Find all complex numbers $z$ such that $|z-1|=|z+3|=|z-i|$.
I am not sure how to do this at all. I tried graphing $|z-1| = |z+3|$ and I figured out that that was a straight line.

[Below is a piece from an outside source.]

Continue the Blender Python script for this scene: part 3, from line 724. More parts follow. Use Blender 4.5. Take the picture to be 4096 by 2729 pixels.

Is the easiest way to graph them and find their intersection/intersections, or is there another was because I am not sure how to graph $|z-1| = |z-i|$ or $|z+3|=|z-i|$. Thank you very much
On
The dummies solution:
$|z-1|=|a+ib-1|=\sqrt{(a-1)^2+b^2}$
$|z+3|=|a+3+ib|=\sqrt{(a+3)^2+b^2}$
$|z-i|=|a+3+ib|=\sqrt{a^2+(b-1)^2}$
We have 1
$\sqrt{(a-1)^2+b^2}=\sqrt{(a+3)^2+b^2}$
from where
$a^2-2a+1+b^2=a^2+6a+9+b^2$
or
$a=-1.$
We have 2
$\sqrt{(a-1)^2+b^2}=\sqrt{a^2+(b-1)^2}$
from where
$a^2-2a+1+b^2=a^2+b^2-2b+1$
or
$a=b.$
So far:
$$a=b=-1\tag 1$$
We have 3
$\sqrt{(a+3)^2+b^2}=\sqrt{a^2+(b-1)^2}$
from where
$a^2+6a+9+b^2=a^2+b^2-2b+1$
or
$3a=-2b-4$
contradicting $(1)$.
On
Let $z=a+bi$ then we have $(a-1)^2+b^2=(a+3)^2+b^2=a^2+(b-1)^2$. Thus, $(a-1)^2=(a+3)^2$, $a=-1$. Let's substitute $a$ with it's value: $(-1-1)^2+b^2=(-1)^2+(b-1)^2$; $4+b^2=1+b^2-2b+1$; $b=-1$. The answer is $z=-1-i$
On
A bit of geometry in the Gaussian plane:
1)$ |z-1|=|z-i| $.
A straight line
$z = t +it $, passing through the origin, slope $=1.$
2)$ |z-1|= |z-(-3)|$.
A straight line
$z = -1 +is$, parallel to the $i-$axis passing through $(-1,0).$
Intersection : $t =-1$, $s=t.$
Hence: $z = -1 - i$.
Comments welcome.
Hint: $\;\require{cancel}|z-1|=|z+3|$ $\iff (z-1)(\bar z -1) = (z+3)(\bar z + 3)$ $\iff \bcancel{|z|^2} - (z+ \bar z)+1 = \bcancel{|z|^2} + 3(z+\bar z) + 9$ $\iff \operatorname{Re}(z) = \frac{1}{2}(z+\bar z) = -1\,$.
Repeat for $|z-1|=|z-i| \iff (z-1)(\bar z - 1)=(z-i)(\bar z +i) \iff\;\ldots$